Pendant que nous peignions, des paysages magnifiques défilaient… La jungle à 360 degrés, d’où s’envolent des oiseaux de toutes les couleurs. Autour du bateau, des dauphins roses plongent et s’amusent. Seuls au cœur d’une nature extraordinaire, lianes, troncs, broméliacées géantes se reflètent en miroir dans une eau noire d’encre. Quelques maisons de bois sur pilotis jalonnent les rives, la région est très peu peuplée.
En fin de journée, seuls les oiseaux et les cris des singes hurleurs qui s’appellent d’arbre en arbre réveillaient le calme de la jungle. Chaque soir, le coucher du soleil reste un spectacle inoubliable, la lumière incroyable, le ciel qui s’embrase, puis la lune, énorme, monte pour éclairer l’eau et la forêt tropicale.
Un matin nous sommes partis avec le canoë pour réaliser un dessin de la forêt. Il y avait tellement longtemps que je n’avais pas fait de croquis d’extérieur ! Expérience très intéressante et instructive, on ombre complètement l’arrière-plan, contrairement au dessin botanique où l’on estompe le fond. Mon épure terminée, hop une petite photo pour mon Instagram, le bloc en équilibre sur le bateau, tombe dans l’eau saumâtre et j’ai vu ma jolie forêt tropicale s’enfoncer doucement dans le fleuve!
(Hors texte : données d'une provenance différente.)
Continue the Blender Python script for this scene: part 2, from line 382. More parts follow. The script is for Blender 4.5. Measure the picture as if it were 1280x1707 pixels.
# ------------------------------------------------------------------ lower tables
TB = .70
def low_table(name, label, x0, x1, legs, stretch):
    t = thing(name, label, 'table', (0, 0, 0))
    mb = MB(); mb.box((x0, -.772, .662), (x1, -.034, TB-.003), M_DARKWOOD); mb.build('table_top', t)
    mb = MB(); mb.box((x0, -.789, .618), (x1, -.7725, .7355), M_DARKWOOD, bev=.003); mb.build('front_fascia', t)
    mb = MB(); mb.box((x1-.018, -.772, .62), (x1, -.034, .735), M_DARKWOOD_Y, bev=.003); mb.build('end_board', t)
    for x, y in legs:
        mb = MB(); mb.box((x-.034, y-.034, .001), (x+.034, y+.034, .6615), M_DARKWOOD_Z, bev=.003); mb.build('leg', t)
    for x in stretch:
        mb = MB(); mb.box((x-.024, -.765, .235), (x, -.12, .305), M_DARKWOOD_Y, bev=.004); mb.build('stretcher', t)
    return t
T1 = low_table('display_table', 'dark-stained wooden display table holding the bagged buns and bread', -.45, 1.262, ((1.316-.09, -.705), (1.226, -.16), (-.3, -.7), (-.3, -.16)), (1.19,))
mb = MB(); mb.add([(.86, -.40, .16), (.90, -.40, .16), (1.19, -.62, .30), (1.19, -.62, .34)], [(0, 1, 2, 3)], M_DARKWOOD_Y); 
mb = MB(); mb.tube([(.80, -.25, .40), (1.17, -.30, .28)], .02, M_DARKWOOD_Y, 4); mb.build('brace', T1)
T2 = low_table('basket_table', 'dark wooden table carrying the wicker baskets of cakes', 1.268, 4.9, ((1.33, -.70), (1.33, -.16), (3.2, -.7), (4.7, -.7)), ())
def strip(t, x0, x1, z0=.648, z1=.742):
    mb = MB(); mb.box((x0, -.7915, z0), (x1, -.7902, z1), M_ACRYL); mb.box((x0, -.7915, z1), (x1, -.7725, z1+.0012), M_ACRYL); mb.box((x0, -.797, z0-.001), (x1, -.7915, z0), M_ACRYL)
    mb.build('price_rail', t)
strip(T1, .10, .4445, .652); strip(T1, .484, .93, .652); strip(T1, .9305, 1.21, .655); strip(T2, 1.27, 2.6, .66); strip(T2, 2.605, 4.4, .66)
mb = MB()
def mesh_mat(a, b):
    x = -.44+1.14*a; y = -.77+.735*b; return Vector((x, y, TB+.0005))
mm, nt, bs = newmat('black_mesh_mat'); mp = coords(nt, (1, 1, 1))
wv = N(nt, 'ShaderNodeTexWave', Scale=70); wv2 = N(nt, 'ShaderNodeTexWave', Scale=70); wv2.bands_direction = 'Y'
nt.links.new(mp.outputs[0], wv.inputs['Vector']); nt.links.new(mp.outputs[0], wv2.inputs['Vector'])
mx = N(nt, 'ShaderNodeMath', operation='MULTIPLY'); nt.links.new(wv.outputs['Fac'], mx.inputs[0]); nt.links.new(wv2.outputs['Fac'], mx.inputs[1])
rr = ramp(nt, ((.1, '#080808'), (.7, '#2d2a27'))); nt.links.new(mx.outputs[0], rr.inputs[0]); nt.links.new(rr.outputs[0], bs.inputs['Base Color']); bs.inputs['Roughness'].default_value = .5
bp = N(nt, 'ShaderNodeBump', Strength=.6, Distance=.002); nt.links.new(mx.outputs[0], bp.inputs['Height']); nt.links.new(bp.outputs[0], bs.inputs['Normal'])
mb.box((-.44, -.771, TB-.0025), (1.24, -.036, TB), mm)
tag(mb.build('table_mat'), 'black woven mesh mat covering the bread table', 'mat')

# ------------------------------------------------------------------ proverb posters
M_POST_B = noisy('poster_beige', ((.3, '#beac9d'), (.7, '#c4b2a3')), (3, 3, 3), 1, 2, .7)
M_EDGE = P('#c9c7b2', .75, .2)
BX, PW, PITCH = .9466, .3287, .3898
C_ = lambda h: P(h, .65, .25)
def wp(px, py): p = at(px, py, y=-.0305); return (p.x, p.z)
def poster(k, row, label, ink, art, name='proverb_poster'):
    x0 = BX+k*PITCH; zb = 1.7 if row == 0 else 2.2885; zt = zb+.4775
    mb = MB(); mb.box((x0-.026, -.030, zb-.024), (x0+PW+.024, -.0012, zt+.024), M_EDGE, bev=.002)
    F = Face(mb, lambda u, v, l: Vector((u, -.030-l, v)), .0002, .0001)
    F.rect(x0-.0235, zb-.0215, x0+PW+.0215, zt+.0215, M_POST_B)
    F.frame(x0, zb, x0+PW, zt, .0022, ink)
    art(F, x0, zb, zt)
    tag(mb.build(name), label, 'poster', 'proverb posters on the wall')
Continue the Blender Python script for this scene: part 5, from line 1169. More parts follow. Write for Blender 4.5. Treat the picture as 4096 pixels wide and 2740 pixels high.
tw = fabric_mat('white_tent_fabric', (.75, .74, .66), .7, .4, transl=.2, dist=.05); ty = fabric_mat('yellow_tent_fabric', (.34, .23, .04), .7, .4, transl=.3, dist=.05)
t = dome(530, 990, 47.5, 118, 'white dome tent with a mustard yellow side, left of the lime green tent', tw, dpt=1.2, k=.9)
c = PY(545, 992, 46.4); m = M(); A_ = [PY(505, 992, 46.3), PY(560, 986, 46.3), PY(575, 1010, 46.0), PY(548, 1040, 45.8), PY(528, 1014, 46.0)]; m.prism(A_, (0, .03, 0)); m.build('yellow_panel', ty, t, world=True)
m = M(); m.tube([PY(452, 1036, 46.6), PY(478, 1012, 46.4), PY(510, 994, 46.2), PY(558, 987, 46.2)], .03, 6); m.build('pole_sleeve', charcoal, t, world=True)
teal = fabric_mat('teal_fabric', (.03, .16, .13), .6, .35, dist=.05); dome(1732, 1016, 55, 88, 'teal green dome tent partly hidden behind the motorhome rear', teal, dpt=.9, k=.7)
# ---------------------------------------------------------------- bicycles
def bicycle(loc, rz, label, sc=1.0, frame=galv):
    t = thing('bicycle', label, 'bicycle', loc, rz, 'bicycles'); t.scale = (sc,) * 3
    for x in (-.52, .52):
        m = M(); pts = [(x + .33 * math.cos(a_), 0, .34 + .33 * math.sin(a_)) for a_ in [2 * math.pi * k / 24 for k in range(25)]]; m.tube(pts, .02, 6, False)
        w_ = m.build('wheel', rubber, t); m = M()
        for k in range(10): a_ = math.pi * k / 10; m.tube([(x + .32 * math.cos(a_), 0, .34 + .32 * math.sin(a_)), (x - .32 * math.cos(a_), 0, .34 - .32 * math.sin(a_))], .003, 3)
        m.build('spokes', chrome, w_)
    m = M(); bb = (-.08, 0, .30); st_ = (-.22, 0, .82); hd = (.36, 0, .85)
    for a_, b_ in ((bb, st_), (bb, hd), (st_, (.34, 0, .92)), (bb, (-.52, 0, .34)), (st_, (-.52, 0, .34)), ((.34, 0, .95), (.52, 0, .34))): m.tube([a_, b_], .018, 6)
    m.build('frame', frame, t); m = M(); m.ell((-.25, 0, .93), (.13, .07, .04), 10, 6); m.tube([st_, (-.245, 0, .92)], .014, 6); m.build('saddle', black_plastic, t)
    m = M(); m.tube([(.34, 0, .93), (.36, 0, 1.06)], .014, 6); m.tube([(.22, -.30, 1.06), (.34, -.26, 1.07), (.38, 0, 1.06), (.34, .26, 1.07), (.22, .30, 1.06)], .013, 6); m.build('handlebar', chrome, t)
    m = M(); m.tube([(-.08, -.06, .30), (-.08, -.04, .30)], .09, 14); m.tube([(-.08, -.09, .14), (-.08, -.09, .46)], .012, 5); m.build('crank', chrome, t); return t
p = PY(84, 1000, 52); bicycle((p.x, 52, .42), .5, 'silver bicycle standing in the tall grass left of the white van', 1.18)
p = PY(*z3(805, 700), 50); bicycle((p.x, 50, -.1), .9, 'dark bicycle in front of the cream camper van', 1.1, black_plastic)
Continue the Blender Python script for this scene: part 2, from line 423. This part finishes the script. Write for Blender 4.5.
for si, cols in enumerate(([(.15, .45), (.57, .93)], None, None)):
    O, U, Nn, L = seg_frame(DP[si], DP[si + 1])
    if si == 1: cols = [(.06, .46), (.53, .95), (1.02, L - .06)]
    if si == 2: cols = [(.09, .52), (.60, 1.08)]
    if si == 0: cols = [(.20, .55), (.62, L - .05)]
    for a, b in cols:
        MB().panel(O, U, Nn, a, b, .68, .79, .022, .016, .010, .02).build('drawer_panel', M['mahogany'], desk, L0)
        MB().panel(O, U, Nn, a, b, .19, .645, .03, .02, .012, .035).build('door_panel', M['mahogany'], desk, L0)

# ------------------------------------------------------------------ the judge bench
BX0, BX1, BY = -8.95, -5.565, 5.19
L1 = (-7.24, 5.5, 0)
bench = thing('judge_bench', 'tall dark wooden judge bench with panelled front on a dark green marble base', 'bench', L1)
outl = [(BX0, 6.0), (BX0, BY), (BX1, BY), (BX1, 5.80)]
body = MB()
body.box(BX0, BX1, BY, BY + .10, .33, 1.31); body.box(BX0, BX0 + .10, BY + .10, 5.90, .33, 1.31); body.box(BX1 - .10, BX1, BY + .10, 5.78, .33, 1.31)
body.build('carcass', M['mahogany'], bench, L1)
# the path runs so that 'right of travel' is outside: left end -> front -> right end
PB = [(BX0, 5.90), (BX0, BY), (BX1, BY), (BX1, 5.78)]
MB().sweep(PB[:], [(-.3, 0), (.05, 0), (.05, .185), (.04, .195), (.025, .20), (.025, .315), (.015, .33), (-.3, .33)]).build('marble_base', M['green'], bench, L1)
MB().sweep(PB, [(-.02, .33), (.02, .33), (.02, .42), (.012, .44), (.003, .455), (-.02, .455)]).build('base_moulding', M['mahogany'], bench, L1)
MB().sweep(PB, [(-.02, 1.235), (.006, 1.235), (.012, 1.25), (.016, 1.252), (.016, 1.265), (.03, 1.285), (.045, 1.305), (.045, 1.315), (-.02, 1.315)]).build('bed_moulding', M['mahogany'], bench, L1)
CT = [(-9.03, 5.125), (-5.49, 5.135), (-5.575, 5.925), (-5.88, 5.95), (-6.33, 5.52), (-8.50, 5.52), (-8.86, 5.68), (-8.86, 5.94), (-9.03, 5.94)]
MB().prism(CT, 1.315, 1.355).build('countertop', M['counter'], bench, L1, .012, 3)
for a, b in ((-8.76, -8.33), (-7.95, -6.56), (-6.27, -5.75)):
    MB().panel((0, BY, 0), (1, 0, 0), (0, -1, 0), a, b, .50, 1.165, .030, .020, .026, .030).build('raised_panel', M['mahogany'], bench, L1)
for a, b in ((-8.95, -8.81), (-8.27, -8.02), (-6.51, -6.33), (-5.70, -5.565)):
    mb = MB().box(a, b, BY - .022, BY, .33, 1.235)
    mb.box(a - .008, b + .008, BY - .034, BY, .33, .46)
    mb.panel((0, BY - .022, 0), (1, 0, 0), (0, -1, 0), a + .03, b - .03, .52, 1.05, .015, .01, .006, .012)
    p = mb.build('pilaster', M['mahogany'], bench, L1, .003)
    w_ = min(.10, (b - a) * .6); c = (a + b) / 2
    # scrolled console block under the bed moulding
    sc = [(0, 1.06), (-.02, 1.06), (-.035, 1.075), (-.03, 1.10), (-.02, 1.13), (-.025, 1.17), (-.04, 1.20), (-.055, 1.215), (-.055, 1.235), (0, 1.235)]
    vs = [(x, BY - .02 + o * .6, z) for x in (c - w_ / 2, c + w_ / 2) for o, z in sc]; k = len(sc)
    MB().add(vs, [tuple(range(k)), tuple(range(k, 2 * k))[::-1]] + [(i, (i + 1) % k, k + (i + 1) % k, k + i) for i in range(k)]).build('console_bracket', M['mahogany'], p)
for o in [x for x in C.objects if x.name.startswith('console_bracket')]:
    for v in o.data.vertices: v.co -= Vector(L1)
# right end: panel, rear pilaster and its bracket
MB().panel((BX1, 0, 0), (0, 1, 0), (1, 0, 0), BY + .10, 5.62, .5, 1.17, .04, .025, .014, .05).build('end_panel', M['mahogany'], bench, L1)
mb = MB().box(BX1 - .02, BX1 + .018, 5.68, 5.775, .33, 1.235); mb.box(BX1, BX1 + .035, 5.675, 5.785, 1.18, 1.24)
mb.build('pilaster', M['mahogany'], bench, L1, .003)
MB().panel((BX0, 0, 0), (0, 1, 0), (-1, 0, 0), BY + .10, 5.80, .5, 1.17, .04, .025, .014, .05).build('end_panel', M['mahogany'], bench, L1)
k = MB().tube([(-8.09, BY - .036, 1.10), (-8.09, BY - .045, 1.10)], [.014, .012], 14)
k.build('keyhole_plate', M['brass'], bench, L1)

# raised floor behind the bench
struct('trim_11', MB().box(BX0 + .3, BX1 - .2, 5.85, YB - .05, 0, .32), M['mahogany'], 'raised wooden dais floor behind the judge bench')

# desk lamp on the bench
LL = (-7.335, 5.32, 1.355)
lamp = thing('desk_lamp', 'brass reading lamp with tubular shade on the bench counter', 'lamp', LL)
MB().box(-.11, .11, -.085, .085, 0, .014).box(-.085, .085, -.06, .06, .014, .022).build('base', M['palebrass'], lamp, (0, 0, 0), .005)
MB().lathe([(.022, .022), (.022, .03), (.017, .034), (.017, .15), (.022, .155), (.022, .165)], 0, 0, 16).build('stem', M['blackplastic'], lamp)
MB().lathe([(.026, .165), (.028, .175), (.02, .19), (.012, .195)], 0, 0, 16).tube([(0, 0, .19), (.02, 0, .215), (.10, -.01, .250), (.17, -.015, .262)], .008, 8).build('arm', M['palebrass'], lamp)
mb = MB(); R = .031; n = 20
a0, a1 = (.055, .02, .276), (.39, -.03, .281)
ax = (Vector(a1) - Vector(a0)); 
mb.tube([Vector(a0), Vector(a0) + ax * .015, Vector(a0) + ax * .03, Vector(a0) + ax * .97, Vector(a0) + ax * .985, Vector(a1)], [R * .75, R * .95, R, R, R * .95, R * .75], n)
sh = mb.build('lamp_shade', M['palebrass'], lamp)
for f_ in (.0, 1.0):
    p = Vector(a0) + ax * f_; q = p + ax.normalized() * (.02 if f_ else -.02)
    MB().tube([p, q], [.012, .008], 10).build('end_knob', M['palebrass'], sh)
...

Jour après jour de nouvelles explorations ou visites. Le Musée du caoutchouc, installé dans une superbe maison coloniale reconstruite pour les besoins d’un film, le marché de Manaus, une expédition dans la jungle avec déjeuner sur place… Sur les canaux, nous partions à la recherche de paresseux suspendus à l’envers dans les arbres. Notre présence ne les dérangeait nullement dans leur sieste. Les petits singes-écureuils, au contraire, se précipitaient sur la barque pour attraper et décortiquer avec adresse les fruits que nous leur proposions.
Nous passerons deux jours amarrés devant l’émouvante maison de Gilberto ou Margareth Mee est venue à plusieurs reprises pour explorer les environs. Entre 1960 et 1990, elle n’a eu cesse que de chercher la très rare “fleur de lune” du Selenicereus wittii, un cactus qui pousse sur les arbres et qui ne fleurit qu’une fois par an, la nuit. Nous n’en verrons que les feuilles et quelques boutons!
Pendant ce merveilleux voyage, j’ai réalisé deux planches botaniques, une branche de Bombax et une de Macacarecuia. Coupée du monde moderne, dans cette nature sauvage et loin de la civilisation, cette expérience restera totalement unique et riche en rencontres humaines.